Entre las dos personalidades extremas del relato que he contado arriba, existen un sinfín de personalidades distintas y por eso no pueden ni deben ser entendidas como punto de partida o de fin de vuestros caminos, pero tras leerlo siempre sobreviene una cuestión de fondo, -¿y yo a quien me parezco más?-:
¿Cómo soy? ¿Cómo me gustaría ser? ¿Cómo me gustaría que me recordasen?
Hazte estas preguntas, encuentra tú respuesta y comienza el viaje hacia la persona que quieres llegar a ser.
Esta entrada pretende dar comienzo a un conjunto de escritos que, a modo de lámpara, sirva para arrojar algo de luz sobre como recorrer el viaje de nuestras vidas y llegar a ser la mejor versión de nosotros mismos.

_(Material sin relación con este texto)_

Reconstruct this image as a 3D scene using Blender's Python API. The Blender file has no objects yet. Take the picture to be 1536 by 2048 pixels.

Gran reflexión de alguien a quien aprecio mucho, ese alguien siempre ha demostrado respeto por sus mayores y cariño por los suyos, y creo que soy afortunado por estar en los dos grupos de forma simultanea.

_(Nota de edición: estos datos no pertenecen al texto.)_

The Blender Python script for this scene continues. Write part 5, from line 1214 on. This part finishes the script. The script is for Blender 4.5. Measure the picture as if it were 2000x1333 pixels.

Gracias Israel por ser auténtico y por seguir tu camino.
SIGUE BRILLANDO.
UN ABRAZO
TU «PROFE»
Gracias Jesús
Las palabras que me dedicas resuenan fuerte en mi interior.
Dices ser afortunado; yo también lo soy por haber tenido la oportunidad de aprender, durante todos aquellos años, de un maestro tan grande como tu.
Gracias haber estado y estar siempre presente.
Seguiré atenta a las siguientes entradas.
Me ha encantado el relato que has usado para recordarnos la importancia de nuestra riqueza interior. ¿Por qué lo olvidamos tan a menudo?
Sonia,
Muchas veces vivimos experiencias en nuestra vida que nos hacen preguntarnos de forma desconsolada los «por qués» cuando en realidad lo que nos es útil es conocer el «cómo» que nos habilite a seguir hacia adelante.
No te preguntes por qué lo olvidas, pregúntate cómo vas a tratar de recordarlo.
Tu texto me invita a dejar la prisa y, en calma, dar respuesta a las interrogantes que planteas. Reflexión que me lleva a meditar y recordar que llevamos dentro un tesoro del que nos olvidamos en ocasiones.